Ve şimdi diyorlar ki “MİT, ordu içinde istihbarat yapma olanağına sahip olmadığı için darbenin tarihini tam olarak saptayamadı.”
Darbe girişimi ile ilgili bütün toplantıların kışlaların dışında, özel evlerde gerçekleştirildiğini de biliyoruz.
Öksüz de üst düzey toplantılarını böyle evlerde, karargâhların dışında yaptı, bunu da artık biliyoruz.
Öksüz yakın takip altında olsaydı, birtakım subaylarla gizli toplantılar yaptığı, toplantıların sıklaşmasından hareketle bir kalkışmanın yakında gerçekleşebileceği hemen fark edilebilirdi.
Unutmayalım ki darbe hazırlığı sekiz ay boyunca sürdürüldü, bu tür özel cemaat evlerinde üst düzey subaylar ile cemaatin sivil imamları toplantılar yaptı.
Öksüz yakın takip altında olsaydı, darbe girişiminden üç gün önce, 12 Temmuz’da darbe planlarını Fetullah Gülen’e götürüp, 14 Temmuz’da Türkiye’ye geri döndüğü de fark edilirdi.
MİT bu konuda iyi bir sınav veremedi, öyle görünüyor.

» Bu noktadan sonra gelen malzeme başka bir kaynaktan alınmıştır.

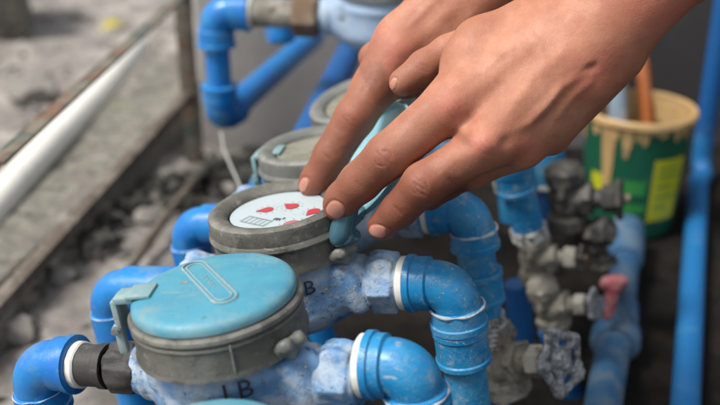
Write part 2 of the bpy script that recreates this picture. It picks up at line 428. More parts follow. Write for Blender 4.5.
        for a in corners:
            for ax in range(3):
                if a[ax]: continue
                b = list(a); b[ax] = 1; b = tuple(b)
                va, vb = vals[a], vals[b]; m = (va < 0) != (vb < 0)
                t = np.where(m, va/np.where(va-vb == 0, 1, va-vb), 0)
                p = np.tile(np.array(a, float), (len(cells), 1)); p[:, ax] = t
                pos[m] += p[m]; cnt[m] += 1
        pos = (pos/cnt[:, None]+cells)*s.h+s.lo
        quads = []
        for ax in range(3):
            sl0 = [slice(None)]*3; sl1 = [slice(None)]*3; sl0[ax] = slice(0, -1); sl1[ax] = slice(1, None)
            A, B = ins[tuple(sl0)], ins[tuple(sl1)]
            e = np.argwhere(A != B); flip = A[tuple(e.T)]
            o1, o2 = [(1, 2), (2, 0), (0, 1)][ax]
            ok = (e[:, o1] > 0) & (e[:, o2] > 0) & (e[:, o1] < n[o1]-1) & (e[:, o2] < n[o2]-1)
            e = e[ok]; flip = flip[ok]
            def cell(d1, d2):
                q = e.copy(); q[:, o1] -= d1; q[:, o2] -= d2; return idx[q[:, 0], q[:, 1], q[:, 2]]
            q = np.stack([cell(1, 1), cell(0, 1), cell(0, 0), cell(1, 0)], 1)
            q[~flip] = q[~flip][:, ::-1]
            quads.append(q)
        return pos, np.concatenate(quads)
def np_mesh(name, pos, quads):
    me = bpy.data.meshes.new(name); nf = len(quads)
    me.vertices.add(len(pos)); me.vertices.foreach_set('co', pos.astype(np.float32).ravel())
    me.loops.add(nf*4); me.loops.foreach_set('vertex_index', quads.astype(np.int32).ravel())
    me.polygons.add(nf); me.polygons.foreach_set('loop_start', np.arange(0, nf*4, 4, dtype=np.int32))
    me.polygons.foreach_set('loop_total', np.full(nf, 4, np.int32))
    me.update(calc_edges=True); me.validate(); me.polygons.foreach_set('use_smooth', [True]*len(me.polygons))
    return me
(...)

Peki bunun sorumlusu kim?
AMAN ÇOCUKLAR, ‘GEÇİŞ SÜRECİNDE’ YANMAYIN!
MİLLİ Eğitim Bakanlığı, Aladağ’daki yurt yangınından sonra çıkardığı yönergenin uygulanmasını, yurt sahiplerinin yaşadıklarını iddia ettikleri “geçiş süreci zorlukları” nedeniyle 2019’a kadar erteledi.
Demek ki çocukların 2019’a kadar yanmamak, yıkılan binanın altında kalmamak, elektrik akımına kapılmamak için duaya kuvvet vermeleri gerekiyor.
Bu yurtlardaki güvenlik ve sağlık odası kurmak gibi zorunluluklar da 2019’a kadar kaldırıldı.
Buna neden gerek görüldüğü açık: “Merdiven altı” yurtların büyük bölümü cemaatlere ait.
Ve hükümet, bir kez daha bu cemaatleri “aynı amaca farklı yollarla giden alnı secde görmüş insanlar” olarak görüyor.
Onun için de koruması altına alıyor.
Çocukları kim koruyacak derseniz, devletten ümit yok, “Allah korusun” diye düşünüyor olmalılar.